Specifically, in S1, vehicle-side controller 111 obtains the maximum output current of charger-side power conversion unit 204 obtained through charger-side communicating unit 207. In S2, vehicle-side controller 111 compares a current amount (permissible current amount) of a smaller one of the maximum output current of charger-side power conversion unit 204 and the maximum permissible charging current of battery 101 with a prescribed current, instead of the prescribed power. When the permissible current amount is equal to or more than the prescribed current, the control proceeds to S3. When the permissible current amount is less than the prescribed current, the control proceeds to S4.
When electric power is supplied from battery 101 to charger 200, vehicle-side controller 111 obtains a maximum output current indicating a maximum current value that can be output to charger-side power conversion unit 204, and a maximum permissible charging current indicating a maximum current amount that is permitted to be supplied from battery 101. Then, when a current amount (permissible current amount) of a smaller one of the maximum output current and the maximum permissible charging current is equal to or more than a prescribed current amount, the control proceeds to S3. When the permissible current amount is less than the prescribed current amount, the control proceeds to S4.
Although the embodiments of the present disclosure have been described, it should be understood that the embodiments disclosed herein are illustrative and non-restrictive in every respect. The technical scope of the present disclosure is defined by the terms of the claims and is intended to include any modifications within the scope and meaning equivalent to the terms of the claims.

Claims

What is claimed is:

1. A vehicle comprising:

a power storage device;

a connection unit that is connected to a charger to enable at least one of charging and discharging of the power storage device,

the connection unit being affected by thermal management performed by a thermal management function of the charger, when the connection unit is connected to the charger;

a temperature sensor that obtains a temperature of the connection unit;

a communicating unit that transmits a request signal through communication with the charger, the request signal being a signal for requesting the charger to perform the thermal management; and

a power information obtaining unit that obtains information about power of charging or discharging of the power storage device, wherein

when the information about the power indicates that the power is equal to or more than prescribed power, the communicating unit transmits the request signal, on the condition that the temperature is equal to or higher than a first temperature,

when the information about the power indicates that the power is less than the prescribed power, the communicating unit transmits the request signal, on the condition that the temperature is equal to or higher than a second temperature, and

the second temperature is higher than the first temperature.

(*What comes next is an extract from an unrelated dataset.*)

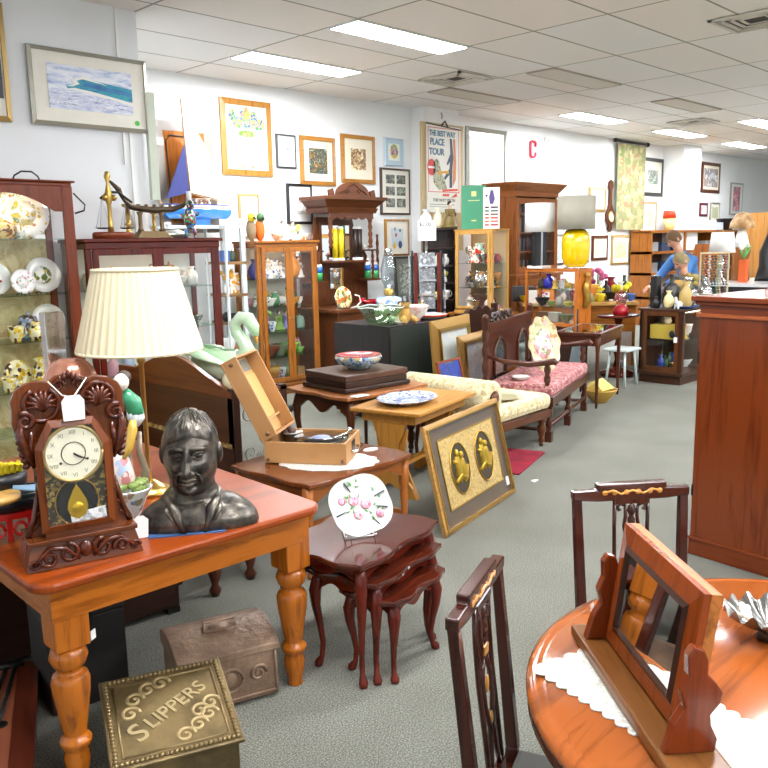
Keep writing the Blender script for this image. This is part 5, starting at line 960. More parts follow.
def person(label,x,y,rz,lean,headz,shirt,hair,hairm,pants,heady):
    t=T('person',label,'person',(x,y,0),rz); sz=headz-.265
    js=[(0,0,.92,.15,.12),(0,-.06*lean,1.08,.14,.11),(0,-.24*lean,sz,.16,.11),(0,-.33*lean,sz+.10,.065),
        (-.19,-.25*lean,sz-.01,.07),(-.27,-.38*lean-.05,sz-.24,.048),(-.14,-.62*lean-.12,sz-.36,.036),
        (.19,-.25*lean,sz-.01,.07),(.27,-.38*lean-.05,sz-.24,.048),(.14,-.62*lean-.12,sz-.36,.036),
        (-.1,.02,.86,.10),(-.1,-.03,.48,.07),(-.1,.03,.08,.05),(-.1,-.12,.04,.045),(.1,.02,.86,.10),(.1,-.03,.48,.07),(.1,.03,.08,.05),(.1,-.12,.04,.045)]
    es=[(0,1),(1,2),(2,3),(2,4),(4,5),(5,6),(2,7),(7,8),(8,9),(0,10),(10,11),(11,12),(12,13),(0,14),(14,15),(15,16),(16,17)]
    skin('body',js,es,pants,t)
    up=[(0,0,.90,.165,.135),(0,-.06*lean,1.08,.155,.12),(0,-.24*lean,sz,.175,.12),(0,-.30*lean,sz+.06,.085),(-.19,-.25*lean,sz-.01,.082),(-.27,-.38*lean-.05,sz-.22,.062),(.19,-.25*lean,sz-.01,.082),(.27,-.38*lean-.05,sz-.22,.062),(-.16,-.60*lean-.11,sz-.35,.045),(.16,-.60*lean-.11,sz-.35,.045)]
    skin('shirt',up,[(0,1),(1,2),(2,3),(2,4),(4,5),(2,6),(6,7),(5,8),(7,9)],shirt,t)
    hc=(0,heady,headz)
    h=M(); h.T=Matrix.Translation(hc) @ Matrix.Rotation(R(35),4,'X'); headmesh(h,1.0)
    h.T=Matrix.Identity(4); h.tube([(0,-.30*lean,sz+.05),(0,heady+.03,headz-.06)],.055,10); hd=mk('head',h,SKIN,t)
    for s in(-1,1):
        e=M(); e.T=Matrix.Translation(hc) @ Matrix.Rotation(R(35),4,'X'); e.ball((s*.03,-.088,.017),.010,8,6); mk('eye',e,pl('#3a2c22',.2),hd)
    g=M(); g.T=Matrix.Translation(hc) @ Matrix.Rotation(R(35),4,'X')
    def hf(u,v):
        th=2*PI*u; ph=PI*(.5-.62*v) if True else 0
        c=math.cos(ph);z=math.sin(ph)
        front=max(0,math.cos(th)); 
        lim=.25*front**2
        z2=max(z,-.35+1.0*front**1.5*.9 if front>0 else -.45)
        nn=1+.05*noise.noise(Vector((c*math.sin(th)*5,c*math.cos(th)*5,z*5)))
        return (.088*c*math.sin(th)*nn,-.106*c*math.cos(th)*nn+.006,.132*z2*nn)
    g.grid(hf,28,14); mk('hair',g,hairm,hd)
    hand('hand',t,(-.14,-.64*lean-.13,sz-.37),(0.3,-.8,-.5),(0,-.3,.9)); hand('hand',t,(.14,-.64*lean-.13,sz-.37),(-.3,-.8,-.5),(0,-.3,.9))
    return t
m1=person('person in a plain blue shirt with short brown hair and glasses, looking down',11.22,4.99,-120,.75,1.63,pl('#4f86c8',.8),0,pl('#6f5238',.8,bmp=.5),pl('#2a2f3a',.8),-.34)
g=M().tube([(-.055,-.335-.10,1.635),(-.055,-.46,1.615),(-.01,-.47,1.61),(.01,-.47,1.61),(.055,-.46,1.615),(.055,-.43,1.635)],.003,5); mk('glasses',g,BLK,m1)
m2=person('person with fair grey hair in a dark plaid shirt, bent low over the counter',10.72,4.64,-116,1.0,1.345,spots('#2d3350',['#4a4a66','#6a6f86','#20233a'],30,.7,.8,0),0,pl('#a8946a',.8,c2='#8a7a58',bmp=.5),pl('#22252c',.8),-.36)
# ---------------------------------------------------------------- foreground: dining table / desk
LEG=[(.030,0),(.028,.03),(.036,.06),(.040,.10),(.034,.125),(.047,.145),(.050,.158),(.040,.17),(.034,.178),(.044,.24),(.056,.32),(.058,.355),(.052,.375),(.036,.385),(.036,.395),(.050,.41),(.058,.435),(.050,.46),(.038,.468),(.044,.48),(.044,.495)]
t=T('pine_desk_table','honey coloured pine farmhouse table with fat turned legs carrying the gingerbread clock','table',(1.375,2.965,0),-2)
tp=M(); tp.prism(rrect(-.52,.52,-.785,.785,.07,6),.690,.72,'z'); mk('tabletop',tp,wood('#a8490f','#6e2a06','x',.34,.3,.6),t,bev=.009)
for q in ((-.46,.46,-.72,-.695),(-.46,.46,.695,.72),(-.46,-.435,-.695,.695),(.435,.46,-.695,.695)): mk('apron',M().box(*q,.575,.69),HON['x' if q[1]-q[0]>.5 else 'y'],t,bev=.002)
for x,y in ((-.40,-.66),(.44,-.665),(-.40,.66),(.44,.66)):
    lg=M().lathe(LEG,x,y,n=28); lg.cbox(x,y,.472,.105,.105,.218); mk('leg',lg,HON['z'],t,bev=.004)
One('string_tag','small white tag hanging on a string at the front left table leg','tag',M().box(-.012,.012,-.001,.001,0,.03),WHT,(1.03,2.31,.46),30)
# gingerbread clock
CW=dict((q,wood('#80401a','#48200c',q,.2,.7)) for q in 'xyz'); CW2=wood('#642a12','#33110a','x',.18,.8)
t=T('gingerbread_clock','ornate carved walnut gingerbread clock with an octagonal glass door on the pine table','clock',(1.035,2.345,.72),-14)
R_=[(.168,0),(.152,.075),(.150,.085),(.138,.12),(.122,.17),(.113,.215),(.106,.26),(.112,.30),(.128,.34),(.146,.39),(.155,.44),(.151,.475),(.153,.50),(.140,.53),(.112,.548),(.080,.555),(.050,.55),(.026,.565),(0,.572)]
out=R_+[(-x,z) for x,z in R_[-2::-1]]; out=[(x*1.02-(.006 if x<0 and z>.3 else 0),z) for x,z in out]
mk('back_board',M().prism(out[::-1],.0,.022),CW['z'],t,bev=.003)
mk('case',M().prism([(-.105,.08),(.105,.08),(.105,.36),(.065,.43),(-.065,.43),(-.105,.36)][::-1],-.035,.10),CW['x'],t)
bs_=M().hexa([(-.17,-.065,0),(.17,-.065,0),(.17,.10,0),(-.17,.10,0)],[(-.150,-.050,.078),(.150,-.050,.078),(.150,.10,.078),(-.150,.10,.078)]).box(-.157,.157,-.062,.10,.076,.090)
mk('base',bs_,CW['x'],t,bev=.003)
cv=M()
for s in(-1,1):
    cv.spiral(s*.05,.042,-.066,.030,.006,1.4,.008,90 if s>0 else 90,cw=s).spiral(s*.105,.035,-.067,.024,.005,1.3,.007,200,cw=-s).tube([(s*.02,-.066,.02),(s*.06,-.067,.06),(s*.10,-.066,.065),(s*.15,-.064,.02)],[.006,.009,.008,.004],6).spiral(s*.145,.025,-.062,.016,.004,1.2,.006,0,cw=s)
cv.ball((0,-.062,.045),(.02,.012,.025),10,8)
mk('base_carving',cv,CW2,t)
_pre=set(t.children)
dr=M(); O1=[(-.105,.095),(.105,.095),(.105,.352),(.064,.43),(-.064,.43),(-.105,.352)]; O2=[(-.085,.115),(.085,.115),(.085,.343),(.055,.408),(-.055,.408),(-.085,.343)]
for k in range(6):
    a_,b_=O1[k],O1[(k+1)%6]; c_,d_=O2[(k+1)%6],O2[k]
    dr.hexa([(p[0],-.036,p[1]) for p in (a_,b_,c_,d_)][::-1],[(a_[0],-.046,a_[1]),(b_[0],-.046,b_[1]),(c_[0],-.054,c_[1]),(d_[0],-.054,d_[1])][::-1])
door=mk('door',dr,wood('#87441d','#57250d','z',.2,.6),t,bev=.001)
mk('glass_ground',M().prism(O2[::-1],-.040,-.0365),spots('#241d12',['#8f7a3a','#6d5a2a'],70,.55,.3),t)
mk('dark_oval',M().prism(circ(.058,32,0,.175,1.15),-.042,-.040),pl('#17171c',.2),t)
mk('oval_border',M().tube([(.062*math.cos(R(q)),-.042,.175+.071*math.sin(R(q))) for q in range(0,361,10)],.0016,5),GOLD,t)
mk('dial',M().prism(circ(.082,40,0,.325),-.047,-.042),pl('#f1ead0',.35,coat=.4),t); mk('dial_ring',M().tube([(.083*math.cos(R(q)),-.046,.325+.083*math.sin(R(q))) for q in range(0,361,10)],.006,8),pl('#b9a06a',.3,.7),t)
rg=M().tube([(.034*math.cos(R(q)),-.0475,.325+.034*math.sin(R(q))) for q in range(0,361,12)],.0016,5); mk('inner_ring',rg,pl('#5a4f35',.4),t)
for k,s in enumerate(['XII','I','II','III','IIII','V','VI','VII','VIII','IX','X','XI']):
    a_=R(90-30*k); txt(s,.017,pl('#8f8a72',.6),t,.065*math.cos(a_),-.0475,.325+.065*math.sin(a_)-.006,name='numeral',ext=.0006)
mk('hour_hand',M().tube([(0,-.049,.325),(.022,-.049,.308)],[.003,.002],5),BLK,t); mk('minute_hand',M().tube([(0,-.050,.325),(.036,-.050,.303)],[.002,.0015],5),BLK,t)
mk('winding_hole',M().prism(circ(.004,10,-.038,.300),-.049,-.047).prism(circ(.004,10,.038,.304),-.049,-.047),BLK,t)
mk('pendulum',M().tube([(0,-.043,.24),(0,-.043,.22)],.0015,5).prism([(0,.122),(.022,.135),(.030,.158),(.026,.18),(.016,.2),(.010,.215),(0,.228),(-.010,.215),(-.016,.2),(-.026,.18),(-.030,.158),(-.022,.135)][::-1],-.046,-.043).ball((0,-.046,.158),(.018,.006,.018),16,8),pl('#d9b23a',.25,.8),t,bev=.001)
mk('paper_label',M().prism([(-.02,.115),(.082,.115),(.080,.150),(.03,.145),(0,.138),(-.022,.135)][::-1],-.0435,-.041),art(['#d9dadb','#f0f0ef','#8a8c90','#e9e9e8'],30,5),t)
mk('door_pane',M().prism(O2[::-1],-.0525,-.0515),GL,door)
for _c in set(t.children)-_pre: _c.location=(_c.location.x-.010,_c.location.y,_c.location.z+.012)
sc=M()
for s in(-1,1):
    cx,cz=s*.080,.485
    for k in range(9): 
        a_=R(-10+25*k); sc.tube([(cx-.006*s,-.006,cz-.02),(cx+.018*math.cos(a_),-.012,cz+.018*math.sin(a_)),(cx+.042*math.cos(a_),-.006,cz+.044*math.sin(a_))],[.004,.008,.005],6)
    sc.tube([(cx+.048*math.cos(R(q)),-.004,cz+.050*math.sin(R(q))) for q in range(-60 if s>0 else -120-120,241 if s>0 else 61,15)],.008,6)
    sc.spiral(s*.128,.44,-.006,.026,.006,1.4,.010,60 if s>0 else 120,cw=s)
    sc.tube([(s*.112,-.004,.30),(s*.132,-.01,.345),(s*.146,-.008,.40),(s*.140,-.004,.45)],[.008,.014,.014,.006],8).tube([(s*.108,-.004,.32),(s*.118,-.012,.36),(s*.115,-.008,.41)],[.005,.010,.005],8)
    for k in range(5): sc.ball((s*(.148-.003*k),-.006,.38-.018*k),(.012,.010,.010),8,6)
    sc.tube([(s*.150,-.002,.09),(s*.130,-.006,.14),(s*.118,-.006,.19),(s*.110,-.004,.24)],[.010,.008,.009,.005],6)
    for k in range(4): sc.tube([(s*(.135-.008*k),-.004,.11+.035*k),(s*(.118-.006*k),-.01,.13+.035*k)],[.006,.003],6)
for k in range(5): sc.ball(((k-2)*.012,-.006,.552+.008*(2-abs(k-2))),(.008,.010,.014),8,6)
sc.spiral(-.03,.535,-.006,.018,.005,1.2,.007,0).spiral(.03,.535,-.006,.018,.005,1.2,.007,180,cw=-1)
mk('crest_carving',sc,CW2,t)
t2=T('price_tag','white price tag hung by string over the crest of the gingerbread clock','tag',(1.035,2.345,.72),-14)
mk('card',M().prism([(-.032,.438),(.028,.438),(.030,.495),(.018,.512),(-.022,.512),(-.034,.495)][::-1],-.062,-.060),WHT,t2,bev=.0005); mk('string',M().tube([(-.058,-.012,.552),(-.03,-.058,.515),(0,-.060,.505),(.05,-.012,.553)],.0022,5),pl('#e9e2cf',.7),t2)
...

2. The vehicle according to claim 1, wherein

the request signal includes a current limiting signal for requesting the thermal management performed by limiting a current of charging or discharging of the power storage device.

3. The vehicle according to claim 1, wherein

the charger includes a cooling device, and

the request signal includes a cooling signal for requesting the thermal management performed by causing the cooling device to operate.

4. The vehicle according to claim 1, further comprising

an efficiency setting information obtaining unit that obtains efficiency setting information at the time of at least one of charging and discharging of the power storage device, the efficiency setting information being information about whether or not to take measures to prevent efficiency reduction, wherein

the request signal includes at least one of a current limiting signal and a cooling signal, the current limiting signal being a signal for requesting the thermal management performed by limiting a current of charging or discharging of the power storage device, the cooling signal being a signal for requesting the thermal management performed by causing a cooling device of the charger to operate,

when the efficiency setting information indicates that measures are taken to prevent efficiency reduction, the request signal does not include the cooling signal, and

when the efficiency setting information indicates that measures are not taken to prevent efficiency reduction, the request signal includes the cooling signal.

5. The vehicle according to claim 1, further comprising

a time setting information obtaining unit that obtains time setting information at the time of at least one of charging and discharging of the power storage device, the time setting information being information about whether or not to take measures to shorten charging time or discharging time, wherein

when the time setting information indicates that measures are taken to shorten the charging time or the discharging time, the request signal does not include the current limiting signal, and

when the time setting information indicates that measures are not taken to shorten the charging time or the discharging time, the request signal includes the current limiting signal.

6. A vehicle comprising:

a power storage device;

a connection unit that is connected to a charger to enable at least one of charging and discharging of the power storage device;

a thermal management device that performs thermal management of the connection unit;

a temperature sensor that obtains a temperature of the connection unit; and

when the information about the power indicates that the power is equal to or more than prescribed power, the thermal management device performs the thermal management, on the condition that the temperature is equal to or higher than a first temperature,

when the information about the power indicates that the power is less than the prescribed power, the thermal management device performs the thermal management, on the condition that the temperature is equal to or higher than a second temperature, and

the second temperature is higher than the first temperature.

7. A charger comprising:

a charger-side connection unit that is connected to a vehicle-side connection unit of a vehicle including a power storage device to enable at least one of charging and discharging of the power storage device;

a thermal management device that performs thermal management of the charger-side connection unit;

a communicating unit that communicates with the vehicle to obtain information about power of charging or discharging of the power storage device; and

a temperature obtaining unit that obtains at least one of a charger-side temperature and a vehicle-side temperature, the charger-side temperature being a temperature of the charger-side connection unit, the vehicle-side temperature being a temperature of the vehicle-side connection unit, wherein

when the information about the power indicates that the power is equal to or more than prescribed power, the thermal management device performs the thermal management, on the condition that at least one of the charger-side temperature and the vehicle-side temperature is equal to or higher than a first temperature,

when the information about the power indicates that the power is less than the prescribed power, the thermal management device performs the thermal management, on the condition that at least one of the charger-side temperature and the vehicle-side temperature is equal to or higher than a second temperature, and

the second temperature is higher than the first temperature.